Among the developmental principles that characterize human infants and can be used to guide robot learning and development, FLOWERS focuses on the following three principles:

• Exploration is progressive. The space of skills that can be learnt in real world sensorimotor spaces is so large and complicated that not everything can be learnt at the same time. Simple skills are learnt first, and only when they are mastered, new skills of progressively increasing difficulty become the behavioural focus;
• Internal representations are (partially) not innate but learnt and adaptive. For example, the body map, the distinction self/non-self and the concept of “object” are discovered through experience with initially uninterpreted sensors and actuators;
• Exploration can be self-guided and/or socially guided. On the one hand, internal and intrinsic motivation systems regulate and organize spontaneous exploration; on the other hand, exploration can be guided through social learning and interaction with caretakers.
• Exploration is fundamentally constrained by embodiment, in particular morphological and maturational constraints.

Based on these principles, our research projects are investigating the following topics:

1. Intrinsic motivation, active learning and maturation for guided learning
   Intrinsic motivations are mechanisms that are key for internally guiding robots to collect autonomously and efficiently their own learning data. Our first objective is to formalize, study and evaluate them as a form of active learning: by driving the learner to explore in areas where he empirically makes a maximum amount of learning progress, this allows fast, frugal and efficient learning in high-dimensional inhomogeneous sensorimotor spaces.
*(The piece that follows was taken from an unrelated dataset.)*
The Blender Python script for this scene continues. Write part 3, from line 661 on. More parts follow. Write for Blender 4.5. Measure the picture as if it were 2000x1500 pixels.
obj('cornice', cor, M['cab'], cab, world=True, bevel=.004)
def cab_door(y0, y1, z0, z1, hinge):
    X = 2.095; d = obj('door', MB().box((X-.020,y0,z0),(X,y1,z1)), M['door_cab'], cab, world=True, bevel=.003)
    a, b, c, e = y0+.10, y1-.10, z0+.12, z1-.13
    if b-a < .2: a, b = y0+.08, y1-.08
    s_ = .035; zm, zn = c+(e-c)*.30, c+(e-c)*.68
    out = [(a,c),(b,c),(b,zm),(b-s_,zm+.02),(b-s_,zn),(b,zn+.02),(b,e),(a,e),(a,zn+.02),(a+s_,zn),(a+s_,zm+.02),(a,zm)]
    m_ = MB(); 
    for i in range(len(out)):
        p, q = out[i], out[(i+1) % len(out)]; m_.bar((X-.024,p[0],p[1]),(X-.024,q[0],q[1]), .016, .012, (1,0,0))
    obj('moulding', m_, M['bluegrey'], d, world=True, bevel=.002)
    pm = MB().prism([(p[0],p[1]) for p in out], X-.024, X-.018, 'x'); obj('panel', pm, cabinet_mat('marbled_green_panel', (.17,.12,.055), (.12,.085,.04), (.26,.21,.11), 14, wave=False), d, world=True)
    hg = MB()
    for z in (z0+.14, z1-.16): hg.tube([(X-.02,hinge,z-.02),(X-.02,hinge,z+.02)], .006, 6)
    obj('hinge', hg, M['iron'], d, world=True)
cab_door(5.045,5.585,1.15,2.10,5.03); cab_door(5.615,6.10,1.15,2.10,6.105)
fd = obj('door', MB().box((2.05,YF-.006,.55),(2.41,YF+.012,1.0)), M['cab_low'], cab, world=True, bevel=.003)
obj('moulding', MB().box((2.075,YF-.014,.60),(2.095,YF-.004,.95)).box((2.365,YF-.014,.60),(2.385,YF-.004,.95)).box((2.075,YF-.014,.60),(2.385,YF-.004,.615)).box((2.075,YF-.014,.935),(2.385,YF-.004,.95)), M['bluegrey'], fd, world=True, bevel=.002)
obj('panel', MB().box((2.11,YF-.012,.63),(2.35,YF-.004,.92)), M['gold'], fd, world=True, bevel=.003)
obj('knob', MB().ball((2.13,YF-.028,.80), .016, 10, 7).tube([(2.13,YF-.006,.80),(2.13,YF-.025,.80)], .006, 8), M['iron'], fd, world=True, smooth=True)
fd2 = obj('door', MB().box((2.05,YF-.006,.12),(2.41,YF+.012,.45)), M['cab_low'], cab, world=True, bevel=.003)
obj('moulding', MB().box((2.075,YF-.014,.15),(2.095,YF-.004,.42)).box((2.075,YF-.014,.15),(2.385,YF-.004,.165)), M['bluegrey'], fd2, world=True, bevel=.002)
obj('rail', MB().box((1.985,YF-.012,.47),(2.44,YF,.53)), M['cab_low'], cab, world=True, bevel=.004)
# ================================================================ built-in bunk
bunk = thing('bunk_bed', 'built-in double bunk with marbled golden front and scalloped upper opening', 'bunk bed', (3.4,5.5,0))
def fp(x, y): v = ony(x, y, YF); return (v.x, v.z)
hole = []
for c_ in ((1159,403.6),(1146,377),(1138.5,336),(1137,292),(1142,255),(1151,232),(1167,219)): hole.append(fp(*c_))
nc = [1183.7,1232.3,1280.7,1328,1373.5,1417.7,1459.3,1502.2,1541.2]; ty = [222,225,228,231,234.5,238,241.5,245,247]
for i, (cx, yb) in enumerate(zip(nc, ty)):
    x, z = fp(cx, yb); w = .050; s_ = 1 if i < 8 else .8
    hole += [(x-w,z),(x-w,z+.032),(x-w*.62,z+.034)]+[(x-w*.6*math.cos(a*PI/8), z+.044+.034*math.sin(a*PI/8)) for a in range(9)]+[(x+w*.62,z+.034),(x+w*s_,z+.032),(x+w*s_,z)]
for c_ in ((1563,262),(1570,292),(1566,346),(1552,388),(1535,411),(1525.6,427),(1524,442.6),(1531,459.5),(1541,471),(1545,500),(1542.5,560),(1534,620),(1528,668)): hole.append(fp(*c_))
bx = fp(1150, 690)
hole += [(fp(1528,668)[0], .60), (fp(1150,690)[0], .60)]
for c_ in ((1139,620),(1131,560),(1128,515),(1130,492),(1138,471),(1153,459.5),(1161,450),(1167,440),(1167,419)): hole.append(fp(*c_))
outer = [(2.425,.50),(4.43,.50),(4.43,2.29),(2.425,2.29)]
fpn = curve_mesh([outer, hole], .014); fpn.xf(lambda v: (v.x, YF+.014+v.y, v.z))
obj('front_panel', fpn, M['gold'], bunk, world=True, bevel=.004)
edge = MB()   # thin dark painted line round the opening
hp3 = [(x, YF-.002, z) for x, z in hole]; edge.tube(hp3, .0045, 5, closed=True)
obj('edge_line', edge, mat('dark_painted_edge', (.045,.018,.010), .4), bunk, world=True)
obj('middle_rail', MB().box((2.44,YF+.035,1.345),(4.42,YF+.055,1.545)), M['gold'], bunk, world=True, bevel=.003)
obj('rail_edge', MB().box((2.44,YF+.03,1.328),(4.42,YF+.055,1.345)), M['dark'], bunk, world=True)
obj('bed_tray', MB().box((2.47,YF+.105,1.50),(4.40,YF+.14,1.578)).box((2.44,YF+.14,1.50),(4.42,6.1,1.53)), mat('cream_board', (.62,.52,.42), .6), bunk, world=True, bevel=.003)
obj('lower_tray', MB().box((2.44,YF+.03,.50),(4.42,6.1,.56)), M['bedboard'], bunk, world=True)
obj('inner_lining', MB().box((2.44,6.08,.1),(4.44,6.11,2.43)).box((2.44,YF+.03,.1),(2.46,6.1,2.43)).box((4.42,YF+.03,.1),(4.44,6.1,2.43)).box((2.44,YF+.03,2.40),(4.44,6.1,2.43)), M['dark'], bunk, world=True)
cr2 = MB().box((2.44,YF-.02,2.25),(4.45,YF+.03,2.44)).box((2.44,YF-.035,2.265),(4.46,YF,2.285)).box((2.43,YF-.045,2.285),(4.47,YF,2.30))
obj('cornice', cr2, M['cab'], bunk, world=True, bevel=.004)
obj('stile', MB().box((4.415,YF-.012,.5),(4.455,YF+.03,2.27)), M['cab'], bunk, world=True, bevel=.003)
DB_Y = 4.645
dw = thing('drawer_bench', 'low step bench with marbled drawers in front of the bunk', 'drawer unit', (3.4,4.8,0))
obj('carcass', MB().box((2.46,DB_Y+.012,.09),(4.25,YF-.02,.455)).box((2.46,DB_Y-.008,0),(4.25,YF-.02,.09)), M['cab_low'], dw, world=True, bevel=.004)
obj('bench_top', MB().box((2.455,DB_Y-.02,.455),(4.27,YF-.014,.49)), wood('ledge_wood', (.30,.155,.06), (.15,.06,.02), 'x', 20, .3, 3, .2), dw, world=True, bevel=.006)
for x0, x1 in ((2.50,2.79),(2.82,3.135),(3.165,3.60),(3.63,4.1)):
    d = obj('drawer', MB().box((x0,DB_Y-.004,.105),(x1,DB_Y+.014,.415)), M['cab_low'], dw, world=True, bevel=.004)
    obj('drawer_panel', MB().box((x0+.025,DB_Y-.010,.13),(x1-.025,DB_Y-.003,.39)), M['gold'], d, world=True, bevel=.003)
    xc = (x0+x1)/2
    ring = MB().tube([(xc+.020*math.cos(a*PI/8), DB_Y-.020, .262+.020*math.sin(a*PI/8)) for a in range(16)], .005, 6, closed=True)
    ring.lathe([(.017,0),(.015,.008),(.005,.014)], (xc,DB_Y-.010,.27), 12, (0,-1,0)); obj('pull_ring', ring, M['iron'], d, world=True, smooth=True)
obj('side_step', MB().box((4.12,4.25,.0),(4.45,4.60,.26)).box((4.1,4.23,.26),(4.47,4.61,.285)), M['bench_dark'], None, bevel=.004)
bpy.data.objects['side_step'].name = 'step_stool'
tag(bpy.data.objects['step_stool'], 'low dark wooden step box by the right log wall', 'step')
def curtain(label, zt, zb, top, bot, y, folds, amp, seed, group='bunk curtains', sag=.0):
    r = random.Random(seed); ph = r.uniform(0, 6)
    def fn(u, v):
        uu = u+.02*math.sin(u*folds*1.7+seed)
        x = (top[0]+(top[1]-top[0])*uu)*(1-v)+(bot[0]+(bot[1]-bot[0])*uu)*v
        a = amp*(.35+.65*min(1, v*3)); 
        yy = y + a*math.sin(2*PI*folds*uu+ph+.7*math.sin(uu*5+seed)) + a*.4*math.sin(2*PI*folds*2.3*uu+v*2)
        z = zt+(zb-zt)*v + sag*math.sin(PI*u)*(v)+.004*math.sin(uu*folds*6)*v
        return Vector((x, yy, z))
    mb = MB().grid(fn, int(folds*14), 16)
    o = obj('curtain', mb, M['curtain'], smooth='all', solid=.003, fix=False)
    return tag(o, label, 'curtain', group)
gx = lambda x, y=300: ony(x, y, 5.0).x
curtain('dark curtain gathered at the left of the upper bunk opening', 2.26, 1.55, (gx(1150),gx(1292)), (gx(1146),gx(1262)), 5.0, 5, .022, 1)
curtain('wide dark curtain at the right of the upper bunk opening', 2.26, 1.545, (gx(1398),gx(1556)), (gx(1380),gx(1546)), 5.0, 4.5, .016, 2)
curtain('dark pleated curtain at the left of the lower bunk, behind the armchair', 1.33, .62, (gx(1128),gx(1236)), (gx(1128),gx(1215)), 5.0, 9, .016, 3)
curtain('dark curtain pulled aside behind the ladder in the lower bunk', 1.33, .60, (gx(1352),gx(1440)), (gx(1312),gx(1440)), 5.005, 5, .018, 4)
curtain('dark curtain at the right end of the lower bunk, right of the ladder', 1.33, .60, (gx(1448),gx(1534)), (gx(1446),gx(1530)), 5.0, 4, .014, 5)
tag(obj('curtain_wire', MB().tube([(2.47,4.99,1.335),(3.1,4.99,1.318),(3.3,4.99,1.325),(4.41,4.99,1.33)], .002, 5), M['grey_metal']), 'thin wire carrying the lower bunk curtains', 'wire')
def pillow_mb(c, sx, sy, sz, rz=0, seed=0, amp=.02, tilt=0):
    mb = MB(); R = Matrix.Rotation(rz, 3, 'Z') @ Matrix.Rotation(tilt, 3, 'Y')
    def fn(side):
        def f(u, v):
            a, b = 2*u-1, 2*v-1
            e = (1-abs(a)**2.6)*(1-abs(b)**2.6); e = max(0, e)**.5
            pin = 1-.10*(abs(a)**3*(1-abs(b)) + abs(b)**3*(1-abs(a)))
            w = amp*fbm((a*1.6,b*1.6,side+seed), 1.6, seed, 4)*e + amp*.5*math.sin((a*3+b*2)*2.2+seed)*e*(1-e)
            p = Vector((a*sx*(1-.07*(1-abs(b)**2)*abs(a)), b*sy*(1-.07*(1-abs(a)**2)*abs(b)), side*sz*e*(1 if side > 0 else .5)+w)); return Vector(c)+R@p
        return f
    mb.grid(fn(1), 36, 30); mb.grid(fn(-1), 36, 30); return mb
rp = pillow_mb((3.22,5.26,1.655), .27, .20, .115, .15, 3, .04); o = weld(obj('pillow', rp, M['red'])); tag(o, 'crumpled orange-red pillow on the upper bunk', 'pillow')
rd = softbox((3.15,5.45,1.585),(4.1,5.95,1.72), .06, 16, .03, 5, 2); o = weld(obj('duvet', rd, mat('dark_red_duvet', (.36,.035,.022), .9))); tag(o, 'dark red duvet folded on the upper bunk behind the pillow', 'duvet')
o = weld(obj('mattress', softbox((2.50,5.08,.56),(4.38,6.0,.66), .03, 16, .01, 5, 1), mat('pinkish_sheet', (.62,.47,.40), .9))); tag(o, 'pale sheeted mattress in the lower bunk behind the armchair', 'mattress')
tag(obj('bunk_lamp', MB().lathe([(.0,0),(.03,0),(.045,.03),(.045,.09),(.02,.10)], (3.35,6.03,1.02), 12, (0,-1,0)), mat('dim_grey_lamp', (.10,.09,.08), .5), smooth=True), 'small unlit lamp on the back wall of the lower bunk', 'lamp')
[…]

A related objective is to study maturation as a set of complementary mechanisms that progressively liberate novel degrees of freedom, and increase spatio-temporal resolution, useful in very large spaces. Intrinsic motivation and maturation allow to drive the autonomous collection of data which is used by learning algorithms elaborated in Topic 2 to build world or skill models. We are also studying how intrinsic motivation and active learning can be used in combination with social learning mechanisms elaborated in Topic 3. Finally, spaces in which guided exploration takes place could be themselves learnt through autonomous perceptual and representation learning mechanisms studied in Topic 4.

2. Cumulative learning, reinforcement learning and optimization of autonomous skill learning: FLOWERS develops machine learning algorithms that can allow embodied machines to acquire cumulatively sensorimotor skills. In particular, we develop optimization and reinforcement learning systems which allow robots to discover and learn dictionaries of motor primitives, and then combine them to form higher-level sensorimotor skills.

3. Social learning and human-robot interaction: Social learning mechanisms allow robots to learn (or teach) while interacting socially, naturally and intuitively with non-engineer humans. Our objectives are manifold:

   • 1) Elaborate intuitive and adaptive human-robot interfaces for efficient learning and teaching;
   • 2) Elaborate learning mechanisms that allow the robot to interpret and use the guidance hints provided by the human to teach new skills;
   • 3) Study the combination of social and autonomous learning mechanisms as elaborated in Topics 1 and 2;
   • 4) Apply learning through interaction to interaction learning, where the robot learns interactive skills such as elements of language.
4. Autonomous perceptual and representation learning: In order to harness the complexity of perceptual and motor spaces, as well as to pave the way to higher-level cognitive skills, developmental learning requires abstraction mechanisms that can infer structural information out of sets of sensorimotor channels whose semantics is unknown, discovering for example the topology of the body or the sensorimotor contingencies (proprioceptive, visual and acoustic). This process is meant to be open- ended, progressing in continuous operation from initially simple representations towards abstract concepts and categories similar to those used by humans. Our work focuses on the study of various techniques for:
   • 1) autonomous multimodal dimensionality reduction and concept discovery;
   • 2) incremental discovery and learning of objects using vision and active exploration, as well as of auditory speech invariants;
   • 3) learning of dictionaries of motion primitives with combinatorial structures, in combination with linguistic description;
   • 4) active learning of visual descriptors useful for action (e.g. grasping);

5. Embodiment and maturational constraints: FLOWERS studies how adequate morphologies and materials (i.e. morphological computation), associated to relevant dynamical motor primitives, can importantly simplify the acquisition of apparently very complex skills such as full-body dynamic walking in biped (see our Acroban project). FLOWERS also studies maturational constraints, which are mechanisms that allow for the progressive and controlled release of new degrees of freedoms in the sensorimotor space of robots.

6. Discovering and abstracting the structure of sets of uninterpreted sensors and motors: FLOWERS studies mechanisms that allow a robot to infer structural information out of sets of sensorimotor channels whose semantics is unknown, for example the topology of the body and the sensorimotor contingencies (propriocetive, visual and acoustic). This process is meant to be open-ended, progressing in continuous operation from initially simple representations to abstract concepts and categories similar to those used by humans.

These research axis are applied to the learning of two kinds of skills: basic sensorimotor skills and basic socio-linguistic skills (bootstrapping and learning of the first words).